This morning, President Bush will make an announcement about the situation in Iraq. For every American who supports the troops, I hope that you will listen carefully when he announces that troop deployments are being reduced from the current back-breaking 15 months to 12 months at the end of the summer.
In short, this is a hollow political announcement.
This announcement will do nothing to help the troops currently deployed for 15 months right now, some of whom will not return to the United States until summer 2009. Almost half of the active-duty Army's frontline units are currently deployed for 15 months -- HALF -- and of those units, three are on their fourth tour and almost all have been deployed at least twice. We need to reduce everyone's current tours to 12 months, every unit, right now.
From now to the end of this president's term in office, the overwhelming majority of frontline troops scheduled to deploy are Army National Guard, and their scheduled tours are already 12 months, so again, the president's announcement does nothing to help them even though many of these troops are scheduled for their second deployment, leaving jobs and families behind again, for a full year.
15-month tours are just too long. DoD itself has found that 15-month deployments are dispiriting. Every day at Veterans for America, we hear from Soldiers and their families reeling from the effects of 15-month deployments. And we listen as no less an expert than the Chairman of the Joint Chiefs of Staff Admiral Mullen says "the well is deep, but it is not infinite." Our reports show that the consequences of churning our troops will be significant and even greater in the future.
Our troops need their commander in chief to fight for them. They need real help, and they need it now.
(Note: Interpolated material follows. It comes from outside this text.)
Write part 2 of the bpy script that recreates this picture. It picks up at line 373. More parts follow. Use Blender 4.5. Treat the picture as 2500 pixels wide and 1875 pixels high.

The sad fact is that no one in the U.S. government has the slightest idea of what to do to reduce Islamic extremism except to resort to military means. Many war critics favor shifting the war machine to Afghanistan, but ask them tough questions about the plan there and they begin to sound suspiciously like George W. Bush talking about Iraq. So don't be surprised if U.S. troops are still bogged down in Central Asia five years from now, with some new prez urging Americans to "stay the course"! It's all good for business, though, and permanent warfare no doubt will be the accepted business model for all major nations in the decades ahead.